産業技術総合研究所(産総研)の西尾憲吾主任研究員らは、アモルファス材料などの不規則な原子の並び方を簡単に表記できる数理的手法を開発した。
産業技術総合研究所(産総研) 機能材料コンピュテーショナルデザイン研究センター 物性機能数理設計手法開発チームの西尾憲吾主任研究員と、同研究センターの宮崎剛英副研究センター長は2016年4月、アモルファス材料などの不規則な原子の並び方を簡単に表記できる数理的手法を開発したと発表した。
トランジスターやメモリなどの絶縁膜、太陽電池の透明電極などの形成には、アモルファス金属酸化物などが用いられることが多い。アモルファス材料は均一な膜を容易に作製することができるからだ。この時、アモルファス材料の原子配列を人間が直感的に理解できるよう簡潔な記号で表現できれば、材料の構造と機能をより深く理解することが容易となる。
ところが、アモルファス材料は原子配列が不規則なため、材料の構造を表現することが難しかった。不規則な原子配列を表現する手法の1つとしては、原子をボロノイ多面体に置き換えて表現するボロノイ多面体法が用いられている。しかし、この多面体の配列パターンを数列で表現する手法がこれまではなかったという。
産総研の研究チームは今回、「多面体は多角形のパーツを組み合わせたもので、多面体タイリングは多面体によって構成されている」ことに着目、多面体や多面体タイリングを簡潔な数列で表現できる理論を生み出した。

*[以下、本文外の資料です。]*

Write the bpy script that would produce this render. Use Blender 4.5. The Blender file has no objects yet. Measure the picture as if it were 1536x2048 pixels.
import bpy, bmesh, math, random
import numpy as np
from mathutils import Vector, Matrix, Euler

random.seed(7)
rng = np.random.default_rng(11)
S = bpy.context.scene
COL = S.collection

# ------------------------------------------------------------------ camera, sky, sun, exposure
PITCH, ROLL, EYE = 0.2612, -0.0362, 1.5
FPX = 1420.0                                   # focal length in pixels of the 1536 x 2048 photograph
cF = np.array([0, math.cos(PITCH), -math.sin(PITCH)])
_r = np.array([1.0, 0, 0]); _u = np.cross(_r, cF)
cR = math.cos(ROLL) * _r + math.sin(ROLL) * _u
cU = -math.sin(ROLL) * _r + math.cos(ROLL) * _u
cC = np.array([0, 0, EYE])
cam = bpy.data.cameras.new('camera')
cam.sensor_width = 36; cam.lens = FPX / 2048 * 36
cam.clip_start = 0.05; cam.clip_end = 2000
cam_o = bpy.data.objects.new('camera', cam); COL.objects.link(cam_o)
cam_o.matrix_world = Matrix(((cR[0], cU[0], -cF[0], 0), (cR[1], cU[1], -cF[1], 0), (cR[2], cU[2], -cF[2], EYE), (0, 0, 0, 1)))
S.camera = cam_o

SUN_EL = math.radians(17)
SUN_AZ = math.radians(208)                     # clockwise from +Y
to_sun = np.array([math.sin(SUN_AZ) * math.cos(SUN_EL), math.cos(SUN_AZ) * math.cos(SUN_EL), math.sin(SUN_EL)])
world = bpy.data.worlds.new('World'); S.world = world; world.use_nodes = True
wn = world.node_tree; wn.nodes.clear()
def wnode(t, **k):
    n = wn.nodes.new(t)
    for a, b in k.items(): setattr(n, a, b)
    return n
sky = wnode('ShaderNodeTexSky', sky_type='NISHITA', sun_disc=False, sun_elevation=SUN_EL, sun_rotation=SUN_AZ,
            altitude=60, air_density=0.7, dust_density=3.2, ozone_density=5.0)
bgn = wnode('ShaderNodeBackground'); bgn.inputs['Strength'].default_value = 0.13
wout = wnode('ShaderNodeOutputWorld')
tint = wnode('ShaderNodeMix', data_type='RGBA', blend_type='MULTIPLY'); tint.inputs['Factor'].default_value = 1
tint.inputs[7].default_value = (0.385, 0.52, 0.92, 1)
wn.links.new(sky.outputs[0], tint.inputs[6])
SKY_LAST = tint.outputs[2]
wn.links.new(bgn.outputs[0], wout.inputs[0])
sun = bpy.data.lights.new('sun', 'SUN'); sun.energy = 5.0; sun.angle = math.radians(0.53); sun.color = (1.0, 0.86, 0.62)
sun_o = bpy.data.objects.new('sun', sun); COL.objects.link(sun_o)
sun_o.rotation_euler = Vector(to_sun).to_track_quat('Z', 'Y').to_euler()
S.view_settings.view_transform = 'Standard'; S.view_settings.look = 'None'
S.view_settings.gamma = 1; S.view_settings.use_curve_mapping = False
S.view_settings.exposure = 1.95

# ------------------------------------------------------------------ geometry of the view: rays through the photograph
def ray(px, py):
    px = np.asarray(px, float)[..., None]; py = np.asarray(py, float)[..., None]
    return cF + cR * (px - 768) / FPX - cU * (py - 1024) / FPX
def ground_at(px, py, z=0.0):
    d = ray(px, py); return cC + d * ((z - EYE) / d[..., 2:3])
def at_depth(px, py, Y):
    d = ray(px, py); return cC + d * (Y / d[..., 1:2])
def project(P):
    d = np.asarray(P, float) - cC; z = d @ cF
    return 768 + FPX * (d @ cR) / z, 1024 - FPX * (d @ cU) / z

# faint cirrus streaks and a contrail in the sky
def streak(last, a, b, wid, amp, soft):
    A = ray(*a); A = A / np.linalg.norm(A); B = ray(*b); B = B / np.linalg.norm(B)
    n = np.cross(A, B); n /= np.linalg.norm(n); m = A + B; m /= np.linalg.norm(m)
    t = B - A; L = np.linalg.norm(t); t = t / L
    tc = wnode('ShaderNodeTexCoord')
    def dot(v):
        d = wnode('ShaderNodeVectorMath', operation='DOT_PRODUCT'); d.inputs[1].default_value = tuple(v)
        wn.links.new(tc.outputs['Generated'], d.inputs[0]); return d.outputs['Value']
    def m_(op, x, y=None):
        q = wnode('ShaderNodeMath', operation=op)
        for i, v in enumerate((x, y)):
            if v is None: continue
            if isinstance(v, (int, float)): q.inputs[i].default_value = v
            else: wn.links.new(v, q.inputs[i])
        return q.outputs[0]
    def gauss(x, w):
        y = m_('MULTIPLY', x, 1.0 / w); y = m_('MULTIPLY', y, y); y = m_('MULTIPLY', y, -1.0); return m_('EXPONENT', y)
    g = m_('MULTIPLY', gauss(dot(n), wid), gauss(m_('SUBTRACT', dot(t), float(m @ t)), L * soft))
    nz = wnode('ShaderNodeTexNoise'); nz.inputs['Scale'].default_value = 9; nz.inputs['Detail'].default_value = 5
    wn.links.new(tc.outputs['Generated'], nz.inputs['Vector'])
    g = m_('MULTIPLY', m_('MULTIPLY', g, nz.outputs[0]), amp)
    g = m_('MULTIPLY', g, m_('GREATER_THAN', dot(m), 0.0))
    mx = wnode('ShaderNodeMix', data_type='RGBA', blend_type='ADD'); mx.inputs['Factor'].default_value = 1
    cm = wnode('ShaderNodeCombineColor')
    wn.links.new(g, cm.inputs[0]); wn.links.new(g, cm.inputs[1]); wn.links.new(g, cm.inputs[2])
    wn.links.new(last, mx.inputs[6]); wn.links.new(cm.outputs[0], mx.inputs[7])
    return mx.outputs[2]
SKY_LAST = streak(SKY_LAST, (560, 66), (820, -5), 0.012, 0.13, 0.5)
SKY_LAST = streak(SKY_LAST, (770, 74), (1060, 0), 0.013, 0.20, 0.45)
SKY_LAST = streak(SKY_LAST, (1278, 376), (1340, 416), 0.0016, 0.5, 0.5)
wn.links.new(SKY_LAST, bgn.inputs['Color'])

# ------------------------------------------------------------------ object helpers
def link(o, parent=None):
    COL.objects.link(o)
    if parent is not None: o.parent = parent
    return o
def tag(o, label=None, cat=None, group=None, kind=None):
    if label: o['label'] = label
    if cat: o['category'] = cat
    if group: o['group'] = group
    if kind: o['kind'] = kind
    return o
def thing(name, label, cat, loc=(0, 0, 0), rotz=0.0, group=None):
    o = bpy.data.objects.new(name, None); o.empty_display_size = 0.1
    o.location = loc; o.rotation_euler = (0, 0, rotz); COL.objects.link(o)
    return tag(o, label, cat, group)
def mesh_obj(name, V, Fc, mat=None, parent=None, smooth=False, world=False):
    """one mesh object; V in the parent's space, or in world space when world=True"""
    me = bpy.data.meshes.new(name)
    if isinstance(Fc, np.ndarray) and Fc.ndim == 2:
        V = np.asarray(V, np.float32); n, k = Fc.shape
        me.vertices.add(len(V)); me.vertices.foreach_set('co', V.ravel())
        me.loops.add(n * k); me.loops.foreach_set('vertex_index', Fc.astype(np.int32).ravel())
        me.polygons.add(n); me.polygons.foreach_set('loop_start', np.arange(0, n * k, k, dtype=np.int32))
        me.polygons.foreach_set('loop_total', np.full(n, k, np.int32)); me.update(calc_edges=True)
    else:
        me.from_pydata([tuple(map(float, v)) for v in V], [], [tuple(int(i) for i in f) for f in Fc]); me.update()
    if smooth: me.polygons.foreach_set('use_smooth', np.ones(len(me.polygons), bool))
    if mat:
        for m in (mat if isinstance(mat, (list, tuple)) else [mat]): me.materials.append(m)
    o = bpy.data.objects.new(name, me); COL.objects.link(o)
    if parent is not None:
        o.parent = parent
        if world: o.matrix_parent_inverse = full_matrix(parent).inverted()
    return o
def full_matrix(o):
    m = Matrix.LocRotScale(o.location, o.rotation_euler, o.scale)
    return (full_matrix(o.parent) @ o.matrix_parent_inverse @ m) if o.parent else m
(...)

アモルファス材料は、ボロノイ多面体が複数組み上がった構造として表現することができる。この多面体は複数の多角形を組み合わせで作成することができる。その多角形の組み合わせについて、研究グループはある規則を発見し、多面体を数列(多面体コードワード)で表す理論を生み出した。この理論から、複数の多面体を組み上げることで多面体タイリングを作り上げることができる。この多面体タイリングを、多面体コードワードの並び(多胞体コードワード)で表すことにした。
多角形、多面体、多面体タイリングは階層構造となる。この構造に着目し、多面体タイリングを表現する数理的理論を構築した。これによって、人間が容易に理解できる構造表現を可能にすると同時に、計算機でも取り扱い易い形で表現することができた。
開発した理論では、多面体を再現するために必要と思われる情報をすべて収集し、多面体コードワードに記録する。その後、記録した情報が必要なものかどうかをチェックして、不必要な情報は削除する。こうしたチェックを繰り返し行うことで、より短いコードワードで多面体を表現することができるという。